Please return nothing but the lines between the line holding "Reconstruct this image" and the line holding "return (L0.x +", both ends included, without the pictures.

Records with scene code:
-----

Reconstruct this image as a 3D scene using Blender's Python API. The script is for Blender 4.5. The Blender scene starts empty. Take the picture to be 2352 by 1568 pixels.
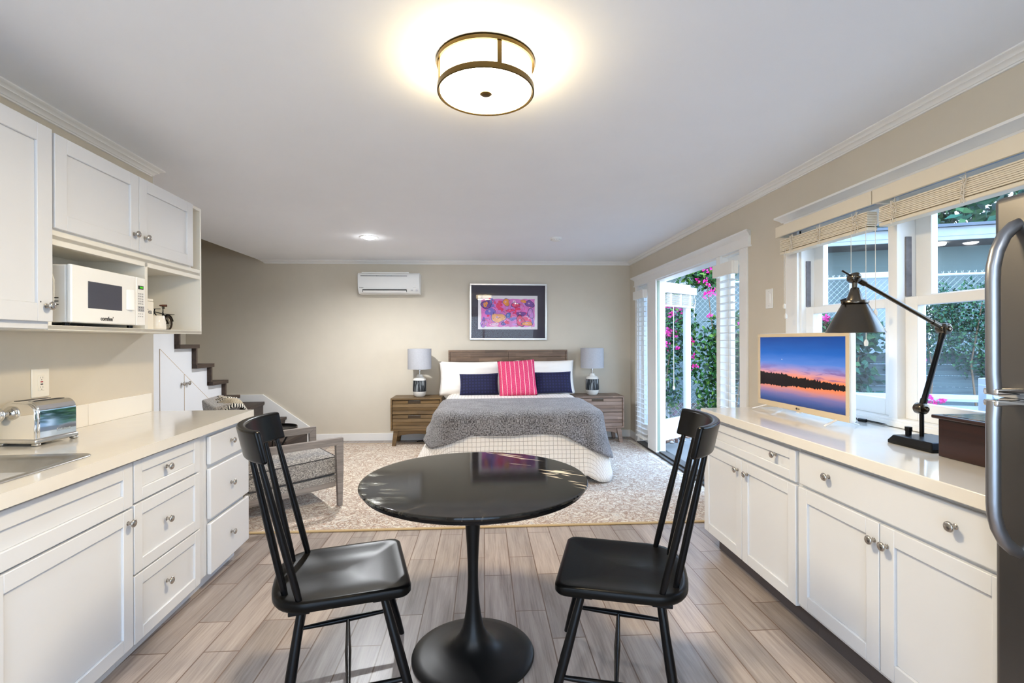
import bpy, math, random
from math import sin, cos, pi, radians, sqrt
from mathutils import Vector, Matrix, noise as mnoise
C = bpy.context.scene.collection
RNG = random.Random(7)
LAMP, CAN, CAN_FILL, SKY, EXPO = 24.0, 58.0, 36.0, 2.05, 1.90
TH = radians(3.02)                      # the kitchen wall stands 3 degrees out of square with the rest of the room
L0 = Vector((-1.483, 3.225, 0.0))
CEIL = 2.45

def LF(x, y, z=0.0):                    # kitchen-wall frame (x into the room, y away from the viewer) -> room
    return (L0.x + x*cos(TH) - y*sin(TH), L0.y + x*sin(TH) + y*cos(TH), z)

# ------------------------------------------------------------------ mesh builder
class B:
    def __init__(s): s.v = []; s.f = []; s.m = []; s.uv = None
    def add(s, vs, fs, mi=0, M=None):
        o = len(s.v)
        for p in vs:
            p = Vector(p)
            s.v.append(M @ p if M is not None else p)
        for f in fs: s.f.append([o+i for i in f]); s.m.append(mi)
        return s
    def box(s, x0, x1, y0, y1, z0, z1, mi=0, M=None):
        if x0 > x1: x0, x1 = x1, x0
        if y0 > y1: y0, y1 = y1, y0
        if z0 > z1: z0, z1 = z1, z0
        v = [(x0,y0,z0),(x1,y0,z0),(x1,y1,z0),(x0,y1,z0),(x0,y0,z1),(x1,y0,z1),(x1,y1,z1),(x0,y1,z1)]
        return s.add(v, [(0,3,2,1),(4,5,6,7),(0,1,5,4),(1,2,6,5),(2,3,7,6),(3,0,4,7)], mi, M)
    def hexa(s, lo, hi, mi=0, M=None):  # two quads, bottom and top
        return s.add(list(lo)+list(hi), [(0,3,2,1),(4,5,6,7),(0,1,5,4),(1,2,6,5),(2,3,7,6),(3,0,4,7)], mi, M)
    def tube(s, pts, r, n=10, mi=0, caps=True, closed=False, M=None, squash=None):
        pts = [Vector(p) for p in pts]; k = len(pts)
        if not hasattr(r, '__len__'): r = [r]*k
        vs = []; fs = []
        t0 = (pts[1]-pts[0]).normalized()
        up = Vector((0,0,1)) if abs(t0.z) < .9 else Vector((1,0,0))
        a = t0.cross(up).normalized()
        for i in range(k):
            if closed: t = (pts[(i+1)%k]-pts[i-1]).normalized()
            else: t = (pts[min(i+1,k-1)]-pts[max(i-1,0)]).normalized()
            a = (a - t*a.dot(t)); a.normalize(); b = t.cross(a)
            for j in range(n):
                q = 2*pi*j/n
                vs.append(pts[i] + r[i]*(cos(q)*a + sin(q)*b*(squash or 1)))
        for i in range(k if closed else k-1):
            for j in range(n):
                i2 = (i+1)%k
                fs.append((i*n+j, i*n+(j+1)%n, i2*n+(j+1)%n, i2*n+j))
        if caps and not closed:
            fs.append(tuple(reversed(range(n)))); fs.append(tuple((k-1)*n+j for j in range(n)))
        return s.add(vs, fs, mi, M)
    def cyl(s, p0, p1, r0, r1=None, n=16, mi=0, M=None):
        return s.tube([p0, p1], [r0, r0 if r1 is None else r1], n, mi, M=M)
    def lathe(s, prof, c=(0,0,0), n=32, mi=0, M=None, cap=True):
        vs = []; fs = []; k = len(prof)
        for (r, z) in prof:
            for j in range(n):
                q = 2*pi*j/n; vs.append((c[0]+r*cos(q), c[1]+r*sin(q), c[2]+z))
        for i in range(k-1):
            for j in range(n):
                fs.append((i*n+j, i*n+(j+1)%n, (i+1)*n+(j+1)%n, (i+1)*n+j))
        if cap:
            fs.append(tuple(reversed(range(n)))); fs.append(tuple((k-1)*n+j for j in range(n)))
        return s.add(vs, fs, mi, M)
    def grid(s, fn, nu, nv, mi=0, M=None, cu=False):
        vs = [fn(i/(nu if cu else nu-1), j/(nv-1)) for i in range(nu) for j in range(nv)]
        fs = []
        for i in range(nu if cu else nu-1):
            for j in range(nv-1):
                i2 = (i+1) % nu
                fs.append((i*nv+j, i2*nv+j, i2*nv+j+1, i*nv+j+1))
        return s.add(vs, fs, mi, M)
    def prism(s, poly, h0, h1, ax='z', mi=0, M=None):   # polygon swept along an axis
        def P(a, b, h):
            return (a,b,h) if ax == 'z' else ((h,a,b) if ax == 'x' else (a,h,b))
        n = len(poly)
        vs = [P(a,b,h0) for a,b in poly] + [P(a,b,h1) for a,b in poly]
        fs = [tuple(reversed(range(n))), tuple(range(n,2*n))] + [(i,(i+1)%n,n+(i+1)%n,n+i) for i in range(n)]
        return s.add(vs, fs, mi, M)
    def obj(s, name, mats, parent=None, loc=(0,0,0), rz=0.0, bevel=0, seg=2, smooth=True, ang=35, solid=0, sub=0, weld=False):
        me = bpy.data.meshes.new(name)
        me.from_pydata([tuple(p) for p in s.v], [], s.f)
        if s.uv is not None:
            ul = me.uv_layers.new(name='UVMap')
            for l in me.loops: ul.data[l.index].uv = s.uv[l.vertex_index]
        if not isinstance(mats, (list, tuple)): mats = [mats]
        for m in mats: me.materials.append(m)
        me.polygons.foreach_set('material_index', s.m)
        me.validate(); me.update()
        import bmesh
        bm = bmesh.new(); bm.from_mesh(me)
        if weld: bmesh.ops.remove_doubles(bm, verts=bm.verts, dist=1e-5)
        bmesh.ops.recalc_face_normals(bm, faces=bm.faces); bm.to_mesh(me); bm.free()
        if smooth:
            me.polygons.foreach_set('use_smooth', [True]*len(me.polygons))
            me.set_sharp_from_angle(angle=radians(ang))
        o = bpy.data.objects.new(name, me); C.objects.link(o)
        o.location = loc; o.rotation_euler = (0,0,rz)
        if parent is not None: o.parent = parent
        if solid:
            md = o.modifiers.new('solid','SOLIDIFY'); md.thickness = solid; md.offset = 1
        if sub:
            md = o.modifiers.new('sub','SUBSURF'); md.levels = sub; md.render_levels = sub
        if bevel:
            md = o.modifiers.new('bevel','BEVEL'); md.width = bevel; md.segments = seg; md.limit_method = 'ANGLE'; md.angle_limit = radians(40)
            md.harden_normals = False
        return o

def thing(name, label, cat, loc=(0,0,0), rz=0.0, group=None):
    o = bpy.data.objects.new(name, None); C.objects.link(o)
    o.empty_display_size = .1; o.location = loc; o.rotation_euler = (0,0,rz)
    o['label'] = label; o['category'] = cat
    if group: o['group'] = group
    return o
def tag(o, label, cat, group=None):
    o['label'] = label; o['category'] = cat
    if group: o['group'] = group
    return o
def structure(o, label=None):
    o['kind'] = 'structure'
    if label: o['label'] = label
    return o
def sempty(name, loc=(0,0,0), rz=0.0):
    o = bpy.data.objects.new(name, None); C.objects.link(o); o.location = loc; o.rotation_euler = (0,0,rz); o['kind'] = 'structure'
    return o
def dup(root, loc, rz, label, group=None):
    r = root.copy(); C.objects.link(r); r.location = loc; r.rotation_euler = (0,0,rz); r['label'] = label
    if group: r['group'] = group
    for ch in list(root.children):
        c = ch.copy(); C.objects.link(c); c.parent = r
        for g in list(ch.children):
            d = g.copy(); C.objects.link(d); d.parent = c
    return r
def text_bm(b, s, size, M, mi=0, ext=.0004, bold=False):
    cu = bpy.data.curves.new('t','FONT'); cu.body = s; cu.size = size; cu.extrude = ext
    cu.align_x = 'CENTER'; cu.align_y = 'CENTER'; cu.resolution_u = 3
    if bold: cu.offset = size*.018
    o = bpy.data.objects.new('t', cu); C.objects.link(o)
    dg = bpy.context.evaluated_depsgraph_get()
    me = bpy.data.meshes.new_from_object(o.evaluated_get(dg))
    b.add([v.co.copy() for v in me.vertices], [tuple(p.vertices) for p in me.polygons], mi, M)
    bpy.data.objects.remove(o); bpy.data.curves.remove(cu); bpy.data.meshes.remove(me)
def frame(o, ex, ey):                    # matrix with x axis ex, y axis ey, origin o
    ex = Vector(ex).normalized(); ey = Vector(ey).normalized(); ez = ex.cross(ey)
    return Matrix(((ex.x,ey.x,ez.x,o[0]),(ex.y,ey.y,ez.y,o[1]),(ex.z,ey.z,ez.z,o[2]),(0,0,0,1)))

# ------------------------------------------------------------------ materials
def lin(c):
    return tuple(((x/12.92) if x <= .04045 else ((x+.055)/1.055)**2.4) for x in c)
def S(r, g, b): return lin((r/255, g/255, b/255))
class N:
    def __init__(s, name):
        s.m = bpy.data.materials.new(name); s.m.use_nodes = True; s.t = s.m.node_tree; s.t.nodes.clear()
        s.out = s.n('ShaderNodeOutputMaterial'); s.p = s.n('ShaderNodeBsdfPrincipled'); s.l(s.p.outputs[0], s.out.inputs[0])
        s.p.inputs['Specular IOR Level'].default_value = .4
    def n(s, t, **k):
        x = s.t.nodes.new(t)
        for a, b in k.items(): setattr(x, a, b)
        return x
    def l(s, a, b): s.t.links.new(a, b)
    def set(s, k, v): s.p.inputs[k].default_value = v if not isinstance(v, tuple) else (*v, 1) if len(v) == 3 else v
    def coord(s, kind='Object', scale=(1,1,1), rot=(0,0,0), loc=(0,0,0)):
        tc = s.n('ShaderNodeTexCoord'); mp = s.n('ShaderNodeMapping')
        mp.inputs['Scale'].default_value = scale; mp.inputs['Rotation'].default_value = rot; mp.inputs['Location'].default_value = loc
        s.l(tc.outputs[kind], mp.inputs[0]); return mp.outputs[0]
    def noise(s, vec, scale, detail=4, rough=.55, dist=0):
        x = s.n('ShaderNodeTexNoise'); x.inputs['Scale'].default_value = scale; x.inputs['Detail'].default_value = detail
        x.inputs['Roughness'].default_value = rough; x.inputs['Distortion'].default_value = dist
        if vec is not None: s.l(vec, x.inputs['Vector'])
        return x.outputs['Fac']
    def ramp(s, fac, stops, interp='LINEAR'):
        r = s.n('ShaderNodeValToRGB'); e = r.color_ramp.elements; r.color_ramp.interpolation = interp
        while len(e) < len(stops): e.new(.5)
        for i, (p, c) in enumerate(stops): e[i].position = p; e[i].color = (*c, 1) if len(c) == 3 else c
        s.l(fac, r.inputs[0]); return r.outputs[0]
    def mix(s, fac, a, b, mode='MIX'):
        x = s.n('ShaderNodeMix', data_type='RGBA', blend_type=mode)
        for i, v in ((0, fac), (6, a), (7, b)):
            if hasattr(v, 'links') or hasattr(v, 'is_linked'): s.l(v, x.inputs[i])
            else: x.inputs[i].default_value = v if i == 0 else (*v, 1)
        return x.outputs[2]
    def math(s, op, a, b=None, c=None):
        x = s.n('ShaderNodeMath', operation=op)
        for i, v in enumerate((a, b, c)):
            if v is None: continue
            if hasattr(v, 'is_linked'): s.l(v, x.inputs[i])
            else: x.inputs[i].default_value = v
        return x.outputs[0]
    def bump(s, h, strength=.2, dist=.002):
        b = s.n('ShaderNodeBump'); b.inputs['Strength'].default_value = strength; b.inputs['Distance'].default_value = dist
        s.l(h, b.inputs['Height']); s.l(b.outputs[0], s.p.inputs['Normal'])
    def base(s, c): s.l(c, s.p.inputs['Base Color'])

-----

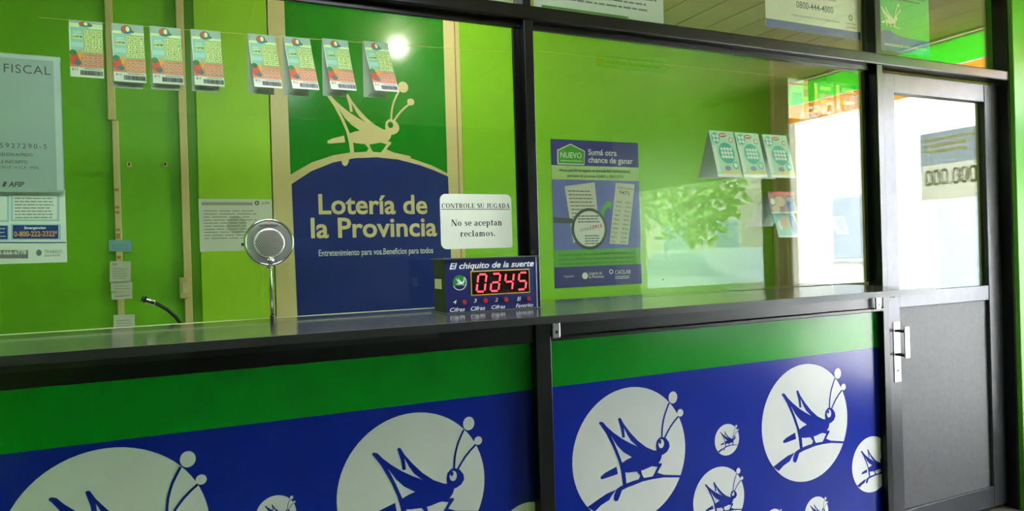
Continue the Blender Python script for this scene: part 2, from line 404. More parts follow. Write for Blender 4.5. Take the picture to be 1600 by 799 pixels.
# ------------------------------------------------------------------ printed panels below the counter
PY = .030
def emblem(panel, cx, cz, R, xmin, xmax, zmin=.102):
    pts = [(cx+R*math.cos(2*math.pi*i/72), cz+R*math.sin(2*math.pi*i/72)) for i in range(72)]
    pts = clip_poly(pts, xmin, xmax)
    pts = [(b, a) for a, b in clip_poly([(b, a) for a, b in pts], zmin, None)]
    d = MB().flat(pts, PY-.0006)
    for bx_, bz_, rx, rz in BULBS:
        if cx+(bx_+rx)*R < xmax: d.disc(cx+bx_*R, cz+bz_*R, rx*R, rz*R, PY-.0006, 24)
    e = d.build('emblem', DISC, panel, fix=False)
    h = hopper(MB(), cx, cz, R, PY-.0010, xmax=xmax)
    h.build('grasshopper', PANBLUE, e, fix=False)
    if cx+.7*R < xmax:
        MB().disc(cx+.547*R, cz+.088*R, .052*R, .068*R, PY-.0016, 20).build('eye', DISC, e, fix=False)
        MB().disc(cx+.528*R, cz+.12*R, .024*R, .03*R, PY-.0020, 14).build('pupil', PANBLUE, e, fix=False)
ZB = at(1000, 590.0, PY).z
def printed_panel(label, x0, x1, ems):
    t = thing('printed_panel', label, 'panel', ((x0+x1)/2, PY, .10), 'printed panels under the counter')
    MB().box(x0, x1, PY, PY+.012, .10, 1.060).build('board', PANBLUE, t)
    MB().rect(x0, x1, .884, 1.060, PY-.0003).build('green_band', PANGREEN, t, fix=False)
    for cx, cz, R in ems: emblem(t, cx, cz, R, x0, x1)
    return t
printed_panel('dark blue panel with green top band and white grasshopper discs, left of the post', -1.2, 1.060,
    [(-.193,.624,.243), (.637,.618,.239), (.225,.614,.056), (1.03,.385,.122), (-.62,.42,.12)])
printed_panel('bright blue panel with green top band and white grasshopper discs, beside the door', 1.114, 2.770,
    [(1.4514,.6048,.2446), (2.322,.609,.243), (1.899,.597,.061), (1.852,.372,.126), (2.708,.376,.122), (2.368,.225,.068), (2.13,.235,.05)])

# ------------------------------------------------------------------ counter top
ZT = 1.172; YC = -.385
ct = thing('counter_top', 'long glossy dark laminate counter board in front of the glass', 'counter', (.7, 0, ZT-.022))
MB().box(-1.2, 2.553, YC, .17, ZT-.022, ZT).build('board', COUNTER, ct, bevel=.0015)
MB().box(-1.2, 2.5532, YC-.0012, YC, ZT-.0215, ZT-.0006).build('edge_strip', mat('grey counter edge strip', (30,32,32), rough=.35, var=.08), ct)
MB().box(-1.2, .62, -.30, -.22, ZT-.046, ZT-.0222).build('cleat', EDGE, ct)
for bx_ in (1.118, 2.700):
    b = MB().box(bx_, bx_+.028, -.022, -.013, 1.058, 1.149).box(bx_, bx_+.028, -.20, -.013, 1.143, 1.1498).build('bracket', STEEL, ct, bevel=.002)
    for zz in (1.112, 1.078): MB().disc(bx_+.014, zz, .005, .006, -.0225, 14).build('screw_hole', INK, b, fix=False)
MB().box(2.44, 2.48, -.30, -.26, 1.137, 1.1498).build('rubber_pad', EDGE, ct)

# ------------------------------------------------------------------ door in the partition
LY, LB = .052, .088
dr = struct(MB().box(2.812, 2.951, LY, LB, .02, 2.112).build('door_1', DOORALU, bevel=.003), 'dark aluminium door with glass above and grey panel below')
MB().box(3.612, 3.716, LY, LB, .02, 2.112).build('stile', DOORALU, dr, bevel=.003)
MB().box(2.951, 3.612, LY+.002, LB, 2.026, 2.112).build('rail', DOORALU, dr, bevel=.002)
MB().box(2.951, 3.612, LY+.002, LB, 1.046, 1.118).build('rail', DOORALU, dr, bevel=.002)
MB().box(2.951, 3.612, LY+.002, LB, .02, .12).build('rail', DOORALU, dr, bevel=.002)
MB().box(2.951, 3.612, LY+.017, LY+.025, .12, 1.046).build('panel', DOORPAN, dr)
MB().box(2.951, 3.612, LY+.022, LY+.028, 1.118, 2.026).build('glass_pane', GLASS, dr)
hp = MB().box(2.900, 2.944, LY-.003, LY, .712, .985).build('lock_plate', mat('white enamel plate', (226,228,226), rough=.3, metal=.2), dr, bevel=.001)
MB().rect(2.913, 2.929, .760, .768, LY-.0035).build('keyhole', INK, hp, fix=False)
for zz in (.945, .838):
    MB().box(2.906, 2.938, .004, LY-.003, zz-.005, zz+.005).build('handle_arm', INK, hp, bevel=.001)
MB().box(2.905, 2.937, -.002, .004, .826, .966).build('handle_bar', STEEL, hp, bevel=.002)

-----

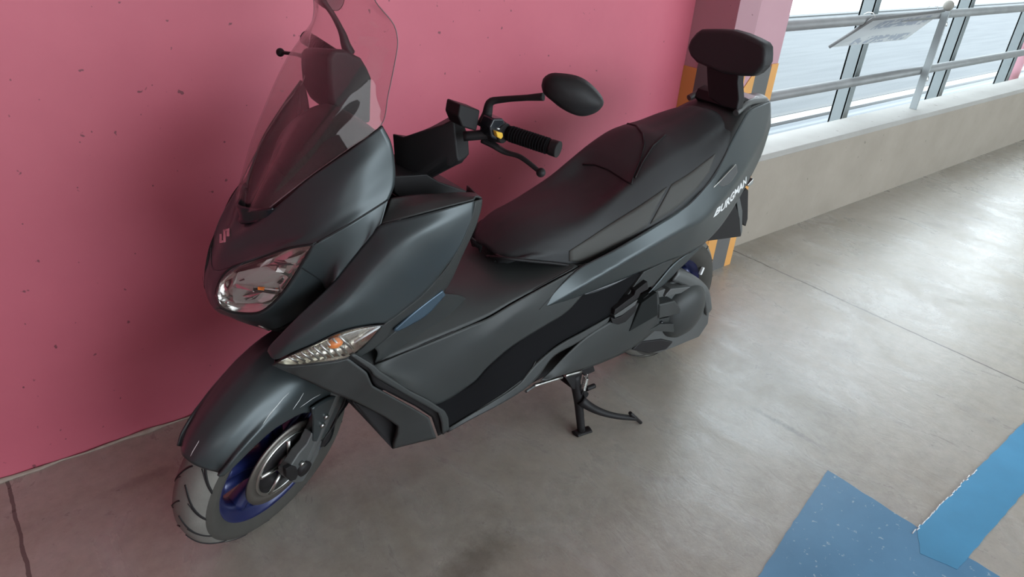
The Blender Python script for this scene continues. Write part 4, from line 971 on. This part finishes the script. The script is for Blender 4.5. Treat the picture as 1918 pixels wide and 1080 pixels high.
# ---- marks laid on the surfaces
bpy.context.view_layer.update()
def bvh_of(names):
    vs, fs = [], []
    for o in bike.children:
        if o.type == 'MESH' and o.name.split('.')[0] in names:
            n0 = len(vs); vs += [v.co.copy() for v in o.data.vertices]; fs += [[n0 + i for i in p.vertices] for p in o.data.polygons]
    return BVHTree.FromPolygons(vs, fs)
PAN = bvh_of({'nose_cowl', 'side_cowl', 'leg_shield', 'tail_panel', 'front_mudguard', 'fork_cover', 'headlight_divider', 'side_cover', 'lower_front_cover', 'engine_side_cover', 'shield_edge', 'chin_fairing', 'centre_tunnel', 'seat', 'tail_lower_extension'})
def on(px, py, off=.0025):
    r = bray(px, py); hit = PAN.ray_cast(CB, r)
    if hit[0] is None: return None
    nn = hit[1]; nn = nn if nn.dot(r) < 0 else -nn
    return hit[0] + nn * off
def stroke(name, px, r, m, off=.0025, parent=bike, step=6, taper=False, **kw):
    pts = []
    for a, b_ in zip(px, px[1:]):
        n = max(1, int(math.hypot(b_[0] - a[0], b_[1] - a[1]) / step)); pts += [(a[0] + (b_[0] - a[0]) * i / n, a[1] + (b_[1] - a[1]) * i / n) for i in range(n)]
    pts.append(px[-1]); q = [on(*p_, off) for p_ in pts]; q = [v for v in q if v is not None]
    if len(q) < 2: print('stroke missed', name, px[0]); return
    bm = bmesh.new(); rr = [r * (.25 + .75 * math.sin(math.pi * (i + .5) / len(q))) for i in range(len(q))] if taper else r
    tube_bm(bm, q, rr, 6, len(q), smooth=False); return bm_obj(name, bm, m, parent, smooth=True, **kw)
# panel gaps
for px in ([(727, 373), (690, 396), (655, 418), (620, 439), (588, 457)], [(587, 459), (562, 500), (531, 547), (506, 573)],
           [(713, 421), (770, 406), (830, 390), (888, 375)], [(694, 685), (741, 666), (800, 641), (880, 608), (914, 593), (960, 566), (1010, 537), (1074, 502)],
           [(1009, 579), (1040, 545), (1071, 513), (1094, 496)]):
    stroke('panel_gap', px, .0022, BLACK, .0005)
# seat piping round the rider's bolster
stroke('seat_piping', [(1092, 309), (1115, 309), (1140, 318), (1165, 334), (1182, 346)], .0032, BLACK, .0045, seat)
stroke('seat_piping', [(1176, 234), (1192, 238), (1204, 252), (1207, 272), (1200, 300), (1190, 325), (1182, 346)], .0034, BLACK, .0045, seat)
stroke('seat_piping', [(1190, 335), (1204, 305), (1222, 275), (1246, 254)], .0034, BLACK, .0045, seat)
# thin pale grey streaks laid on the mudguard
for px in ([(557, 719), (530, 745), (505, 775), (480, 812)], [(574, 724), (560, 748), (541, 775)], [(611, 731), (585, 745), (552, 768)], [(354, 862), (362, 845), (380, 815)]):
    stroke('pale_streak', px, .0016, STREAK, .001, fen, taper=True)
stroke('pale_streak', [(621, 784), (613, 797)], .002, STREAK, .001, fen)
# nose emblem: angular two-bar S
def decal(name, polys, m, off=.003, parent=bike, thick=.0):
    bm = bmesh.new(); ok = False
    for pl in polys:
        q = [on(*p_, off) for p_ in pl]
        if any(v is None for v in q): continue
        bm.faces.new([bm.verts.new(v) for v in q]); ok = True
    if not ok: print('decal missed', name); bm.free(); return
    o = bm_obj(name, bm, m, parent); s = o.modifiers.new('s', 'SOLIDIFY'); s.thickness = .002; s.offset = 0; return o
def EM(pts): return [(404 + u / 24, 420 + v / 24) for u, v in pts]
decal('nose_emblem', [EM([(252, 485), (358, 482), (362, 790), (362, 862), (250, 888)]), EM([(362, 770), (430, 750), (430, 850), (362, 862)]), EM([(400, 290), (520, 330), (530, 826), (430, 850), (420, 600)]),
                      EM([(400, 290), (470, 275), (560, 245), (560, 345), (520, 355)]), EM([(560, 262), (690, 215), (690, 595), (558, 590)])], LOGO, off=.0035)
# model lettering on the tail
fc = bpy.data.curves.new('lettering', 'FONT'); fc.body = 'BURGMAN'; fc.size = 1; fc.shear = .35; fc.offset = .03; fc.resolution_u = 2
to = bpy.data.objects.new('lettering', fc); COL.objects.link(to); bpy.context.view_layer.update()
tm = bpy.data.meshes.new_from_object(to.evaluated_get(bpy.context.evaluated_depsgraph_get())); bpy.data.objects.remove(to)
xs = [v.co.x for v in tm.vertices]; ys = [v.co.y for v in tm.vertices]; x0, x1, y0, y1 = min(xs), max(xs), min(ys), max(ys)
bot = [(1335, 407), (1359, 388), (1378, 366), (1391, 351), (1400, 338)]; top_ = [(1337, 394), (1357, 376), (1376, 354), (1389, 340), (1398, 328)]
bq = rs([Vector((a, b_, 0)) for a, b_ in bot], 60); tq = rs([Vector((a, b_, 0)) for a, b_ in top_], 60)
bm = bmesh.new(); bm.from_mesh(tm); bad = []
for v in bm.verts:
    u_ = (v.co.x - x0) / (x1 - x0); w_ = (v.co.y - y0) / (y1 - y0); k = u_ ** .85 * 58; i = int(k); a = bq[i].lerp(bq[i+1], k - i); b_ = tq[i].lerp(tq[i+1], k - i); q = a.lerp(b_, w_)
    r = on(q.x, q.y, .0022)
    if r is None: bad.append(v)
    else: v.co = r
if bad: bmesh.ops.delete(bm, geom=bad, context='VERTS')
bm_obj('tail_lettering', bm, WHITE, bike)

-----

Problem solution:
Reconstruct this image as a 3D scene using Blender's Python API. The script is for Blender 4.5. The Blender scene starts empty. Take the picture to be 2352 by 1568 pixels.
import bpy, math, random
from math import sin, cos, pi, radians, sqrt
from mathutils import Vector, Matrix, noise as mnoise
C = bpy.context.scene.collection
RNG = random.Random(7)
LAMP, CAN, CAN_FILL, SKY, EXPO = 24.0, 58.0, 36.0, 2.05, 1.90
TH = radians(3.02)                      # the kitchen wall stands 3 degrees out of square with the rest of the room
L0 = Vector((-1.483, 3.225, 0.0))
CEIL = 2.45

def LF(x, y, z=0.0):                    # kitchen-wall frame (x into the room, y away from the viewer) -> room
    return (L0.x + x*cos(TH) - y*sin(TH), L0.y + x*sin(TH) + y*cos(TH), z)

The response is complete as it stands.